ENTRIES SUPPLIED —
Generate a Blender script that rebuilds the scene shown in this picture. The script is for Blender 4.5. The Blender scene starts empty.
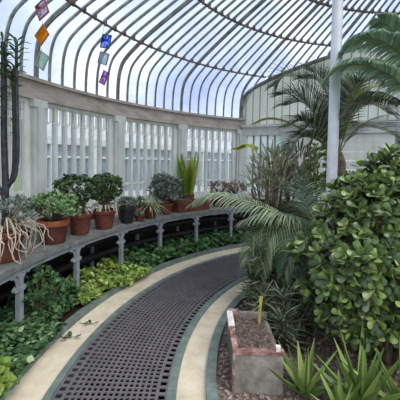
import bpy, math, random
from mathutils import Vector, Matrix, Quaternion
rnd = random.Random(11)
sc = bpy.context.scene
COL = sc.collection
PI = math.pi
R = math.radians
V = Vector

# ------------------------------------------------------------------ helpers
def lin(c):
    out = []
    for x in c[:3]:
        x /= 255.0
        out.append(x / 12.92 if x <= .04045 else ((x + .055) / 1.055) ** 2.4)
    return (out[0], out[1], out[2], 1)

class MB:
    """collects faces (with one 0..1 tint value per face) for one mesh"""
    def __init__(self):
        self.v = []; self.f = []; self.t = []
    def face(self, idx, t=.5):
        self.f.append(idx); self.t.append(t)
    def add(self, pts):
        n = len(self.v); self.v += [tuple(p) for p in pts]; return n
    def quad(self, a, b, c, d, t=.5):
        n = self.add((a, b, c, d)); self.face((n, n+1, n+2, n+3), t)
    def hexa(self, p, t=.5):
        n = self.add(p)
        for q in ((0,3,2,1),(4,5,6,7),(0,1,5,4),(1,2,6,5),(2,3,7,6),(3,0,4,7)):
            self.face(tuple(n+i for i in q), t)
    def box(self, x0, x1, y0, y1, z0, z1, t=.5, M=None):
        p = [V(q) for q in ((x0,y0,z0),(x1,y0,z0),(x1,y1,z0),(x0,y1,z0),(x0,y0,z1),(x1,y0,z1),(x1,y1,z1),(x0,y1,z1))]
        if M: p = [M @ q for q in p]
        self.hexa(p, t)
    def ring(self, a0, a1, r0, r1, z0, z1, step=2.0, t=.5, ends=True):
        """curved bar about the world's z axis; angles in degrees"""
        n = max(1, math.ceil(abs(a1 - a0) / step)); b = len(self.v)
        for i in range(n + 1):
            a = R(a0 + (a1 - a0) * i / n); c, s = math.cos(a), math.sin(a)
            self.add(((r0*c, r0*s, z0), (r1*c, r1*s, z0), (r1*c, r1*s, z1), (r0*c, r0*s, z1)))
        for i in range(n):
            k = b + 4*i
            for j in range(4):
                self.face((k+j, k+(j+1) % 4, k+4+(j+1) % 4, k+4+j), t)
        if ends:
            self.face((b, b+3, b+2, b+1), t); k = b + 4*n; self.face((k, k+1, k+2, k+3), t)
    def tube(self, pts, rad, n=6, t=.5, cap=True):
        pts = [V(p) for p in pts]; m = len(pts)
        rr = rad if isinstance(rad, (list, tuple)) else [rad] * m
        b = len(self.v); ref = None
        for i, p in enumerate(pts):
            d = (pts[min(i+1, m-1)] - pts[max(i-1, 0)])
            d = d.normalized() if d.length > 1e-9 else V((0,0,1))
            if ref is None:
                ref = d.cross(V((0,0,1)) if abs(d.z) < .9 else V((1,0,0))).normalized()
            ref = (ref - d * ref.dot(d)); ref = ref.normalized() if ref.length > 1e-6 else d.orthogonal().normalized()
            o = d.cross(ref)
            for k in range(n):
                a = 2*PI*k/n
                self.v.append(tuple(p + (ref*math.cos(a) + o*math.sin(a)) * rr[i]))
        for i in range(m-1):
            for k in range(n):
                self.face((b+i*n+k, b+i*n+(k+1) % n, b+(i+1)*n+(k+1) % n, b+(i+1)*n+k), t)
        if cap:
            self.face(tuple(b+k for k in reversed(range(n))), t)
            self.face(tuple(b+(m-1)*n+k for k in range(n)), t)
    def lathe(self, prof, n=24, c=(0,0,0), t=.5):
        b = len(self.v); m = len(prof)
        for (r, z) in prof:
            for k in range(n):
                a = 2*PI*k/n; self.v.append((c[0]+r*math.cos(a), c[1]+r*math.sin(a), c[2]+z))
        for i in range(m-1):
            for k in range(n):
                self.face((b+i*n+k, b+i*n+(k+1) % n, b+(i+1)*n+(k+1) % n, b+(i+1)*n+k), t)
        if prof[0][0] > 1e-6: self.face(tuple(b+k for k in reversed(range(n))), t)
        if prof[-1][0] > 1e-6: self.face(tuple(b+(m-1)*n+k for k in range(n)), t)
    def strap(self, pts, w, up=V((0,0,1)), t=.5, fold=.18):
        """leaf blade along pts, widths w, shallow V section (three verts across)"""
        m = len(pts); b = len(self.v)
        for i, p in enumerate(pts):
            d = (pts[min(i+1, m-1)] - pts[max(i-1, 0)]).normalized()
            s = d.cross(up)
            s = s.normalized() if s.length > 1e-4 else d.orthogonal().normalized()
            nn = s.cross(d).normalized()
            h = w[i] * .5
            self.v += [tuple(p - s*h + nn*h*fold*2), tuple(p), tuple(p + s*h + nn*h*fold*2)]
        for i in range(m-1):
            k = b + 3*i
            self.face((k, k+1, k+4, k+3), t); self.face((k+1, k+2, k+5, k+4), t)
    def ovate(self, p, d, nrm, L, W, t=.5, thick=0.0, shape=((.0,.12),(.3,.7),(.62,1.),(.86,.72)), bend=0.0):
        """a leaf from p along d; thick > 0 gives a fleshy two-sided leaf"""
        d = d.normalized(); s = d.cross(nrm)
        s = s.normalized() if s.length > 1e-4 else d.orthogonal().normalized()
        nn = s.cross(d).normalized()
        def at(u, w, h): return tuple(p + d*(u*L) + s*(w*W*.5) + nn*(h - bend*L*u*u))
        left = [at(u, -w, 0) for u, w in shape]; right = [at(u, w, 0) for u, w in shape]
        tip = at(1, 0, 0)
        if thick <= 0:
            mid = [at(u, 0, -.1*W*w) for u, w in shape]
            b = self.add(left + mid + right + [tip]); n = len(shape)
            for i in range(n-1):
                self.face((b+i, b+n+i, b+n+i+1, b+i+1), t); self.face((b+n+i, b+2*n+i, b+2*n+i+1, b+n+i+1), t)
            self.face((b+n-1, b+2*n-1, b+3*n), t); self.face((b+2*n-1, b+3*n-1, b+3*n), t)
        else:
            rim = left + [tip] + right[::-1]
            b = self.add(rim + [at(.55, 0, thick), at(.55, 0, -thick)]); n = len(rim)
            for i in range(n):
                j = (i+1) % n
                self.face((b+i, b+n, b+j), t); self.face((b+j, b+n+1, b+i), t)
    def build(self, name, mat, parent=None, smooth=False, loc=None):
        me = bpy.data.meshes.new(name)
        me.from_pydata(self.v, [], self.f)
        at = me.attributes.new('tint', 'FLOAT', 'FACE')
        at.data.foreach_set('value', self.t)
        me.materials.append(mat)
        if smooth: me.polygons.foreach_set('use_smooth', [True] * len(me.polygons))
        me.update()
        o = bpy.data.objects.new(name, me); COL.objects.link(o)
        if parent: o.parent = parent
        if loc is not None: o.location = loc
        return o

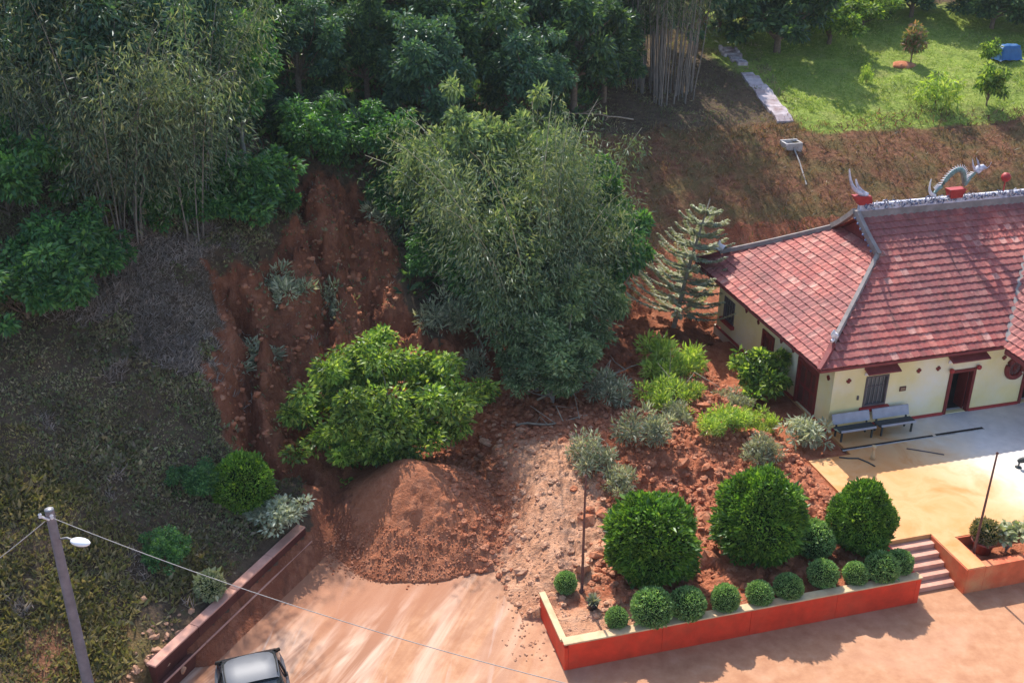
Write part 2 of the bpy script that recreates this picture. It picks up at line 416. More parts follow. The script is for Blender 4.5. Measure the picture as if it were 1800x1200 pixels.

OBJECTIVE — The records above need to be restated word for word, with the pictures left out.

FINAL ANSWER —
Generate a Blender script that rebuilds the scene shown in this picture. The script is for Blender 4.5. The Blender scene starts empty.
import bpy, math, random
from mathutils import Vector, Matrix, Quaternion
rnd = random.Random(11)
sc = bpy.context.scene
COL = sc.collection
PI = math.pi
R = math.radians
V = Vector

# ------------------------------------------------------------------ helpers
def lin(c):
    out = []
    for x in c[:3]:
        x /= 255.0
        out.append(x / 12.92 if x <= .04045 else ((x + .055) / 1.055) ** 2.4)
    return (out[0], out[1], out[2], 1)

class MB:
    """collects faces (with one 0..1 tint value per face) for one mesh"""
    def __init__(self):
        self.v = []; self.f = []; self.t = []
    def face(self, idx, t=.5):
        self.f.append(idx); self.t.append(t)
    def add(self, pts):
        n = len(self.v); self.v += [tuple(p) for p in pts]; return n
    def quad(self, a, b, c, d, t=.5):
        n = self.add((a, b, c, d)); self.face((n, n+1, n+2, n+3), t)
    def hexa(self, p, t=.5):
        n = self.add(p)
        for q in ((0,3,2,1),(4,5,6,7),(0,1,5,4),(1,2,6,5),(2,3,7,6),(3,0,4,7)):
            self.face(tuple(n+i for i in q), t)
    def box(self, x0, x1, y0, y1, z0, z1, t=.5, M=None):
        p = [V(q) for q in ((x0,y0,z0),(x1,y0,z0),(x1,y1,z0),(x0,y1,z0),(x0,y0,z1),(x1,y0,z1),(x1,y1,z1),(x0,y1,z1))]
        if M: p = [M @ q for q in p]
        self.hexa(p, t)
    def ring(self, a0, a1, r0, r1, z0, z1, step=2.0, t=.5, ends=True):
        """curved bar about the world's z axis; angles in degrees"""
        n = max(1, math.ceil(abs(a1 - a0) / step)); b = len(self.v)
        for i in range(n + 1):
            a = R(a0 + (a1 - a0) * i / n); c, s = math.cos(a), math.sin(a)
            self.add(((r0*c, r0*s, z0), (r1*c, r1*s, z0), (r1*c, r1*s, z1), (r0*c, r0*s, z1)))
        for i in range(n):
            k = b + 4*i
            for j in range(4):
                self.face((k+j, k+(j+1) % 4, k+4+(j+1) % 4, k+4+j), t)
        if ends:
            self.face((b, b+3, b+2, b+1), t); k = b + 4*n; self.face((k, k+1, k+2, k+3), t)
    def tube(self, pts, rad, n=6, t=.5, cap=True):
        pts = [V(p) for p in pts]; m = len(pts)
        rr = rad if isinstance(rad, (list, tuple)) else [rad] * m
        b = len(self.v); ref = None
        for i, p in enumerate(pts):
            d = (pts[min(i+1, m-1)] - pts[max(i-1, 0)])
            d = d.normalized() if d.length > 1e-9 else V((0,0,1))
            if ref is None:
                ref = d.cross(V((0,0,1)) if abs(d.z) < .9 else V((1,0,0))).normalized()
            ref = (ref - d * ref.dot(d)); ref = ref.normalized() if ref.length > 1e-6 else d.orthogonal().normalized()
            o = d.cross(ref)
            for k in range(n):
                a = 2*PI*k/n
                self.v.append(tuple(p + (ref*math.cos(a) + o*math.sin(a)) * rr[i]))
        for i in range(m-1):
            for k in range(n):
                self.face((b+i*n+k, b+i*n+(k+1) % n, b+(i+1)*n+(k+1) % n, b+(i+1)*n+k), t)
        if cap:
            self.face(tuple(b+k for k in reversed(range(n))), t)
            self.face(tuple(b+(m-1)*n+k for k in range(n)), t)
    def lathe(self, prof, n=24, c=(0,0,0), t=.5):
        b = len(self.v); m = len(prof)
        for (r, z) in prof:
            for k in range(n):
                a = 2*PI*k/n; self.v.append((c[0]+r*math.cos(a), c[1]+r*math.sin(a), c[2]+z))
        for i in range(m-1):
            for k in range(n):
                self.face((b+i*n+k, b+i*n+(k+1) % n, b+(i+1)*n+(k+1) % n, b+(i+1)*n+k), t)
        if prof[0][0] > 1e-6: self.face(tuple(b+k for k in reversed(range(n))), t)
        if prof[-1][0] > 1e-6: self.face(tuple(b+(m-1)*n+k for k in range(n)), t)
    def strap(self, pts, w, up=V((0,0,1)), t=.5, fold=.18):
        """leaf blade along pts, widths w, shallow V section (three verts across)"""
        m = len(pts); b = len(self.v)
        for i, p in enumerate(pts):
            d = (pts[min(i+1, m-1)] - pts[max(i-1, 0)]).normalized()
            s = d.cross(up)
            s = s.normalized() if s.length > 1e-4 else d.orthogonal().normalized()
            nn = s.cross(d).normalized()
            h = w[i] * .5
            self.v += [tuple(p - s*h + nn*h*fold*2), tuple(p), tuple(p + s*h + nn*h*fold*2)]
        for i in range(m-1):
            k = b + 3*i
            self.face((k, k+1, k+4, k+3), t); self.face((k+1, k+2, k+5, k+4), t)
    def ovate(self, p, d, nrm, L, W, t=.5, thick=0.0, shape=((.0,.12),(.3,.7),(.62,1.),(.86,.72)), bend=0.0):
        """a leaf from p along d; thick > 0 gives a fleshy two-sided leaf"""
        d = d.normalized(); s = d.cross(nrm)
        s = s.normalized() if s.length > 1e-4 else d.orthogonal().normalized()
        nn = s.cross(d).normalized()
        def at(u, w, h): return tuple(p + d*(u*L) + s*(w*W*.5) + nn*(h - bend*L*u*u))
        left = [at(u, -w, 0) for u, w in shape]; right = [at(u, w, 0) for u, w in shape]
        tip = at(1, 0, 0)
        if thick <= 0:
            mid = [at(u, 0, -.1*W*w) for u, w in shape]
            b = self.add(left + mid + right + [tip]); n = len(shape)
            for i in range(n-1):
                self.face((b+i, b+n+i, b+n+i+1, b+i+1), t); self.face((b+n+i, b+2*n+i, b+2*n+i+1, b+n+i+1), t)
            self.face((b+n-1, b+2*n-1, b+3*n), t); self.face((b+2*n-1, b+3*n-1, b+3*n), t)
        else:
            rim = left + [tip] + right[::-1]
            b = self.add(rim + [at(.55, 0, thick), at(.55, 0, -thick)]); n = len(rim)
            for i in range(n):
                j = (i+1) % n
                self.face((b+i, b+n, b+j), t); self.face((b+j, b+n+1, b+i), t)
    def build(self, name, mat, parent=None, smooth=False, loc=None):
        me = bpy.data.meshes.new(name)
        me.from_pydata(self.v, [], self.f)
        at = me.attributes.new('tint', 'FLOAT', 'FACE')
        at.data.foreach_set('value', self.t)
        me.materials.append(mat)
        if smooth: me.polygons.foreach_set('use_smooth', [True] * len(me.polygons))
        me.update()
        o = bpy.data.objects.new(name, me); COL.objects.link(o)
        if parent: o.parent = parent
        if loc is not None: o.location = loc
        return o

Write part 2 of the bpy script that recreates this picture. It picks up at line 416. More parts follow. The script is for Blender 4.5. Measure the picture as if it were 1800x1200 pixels.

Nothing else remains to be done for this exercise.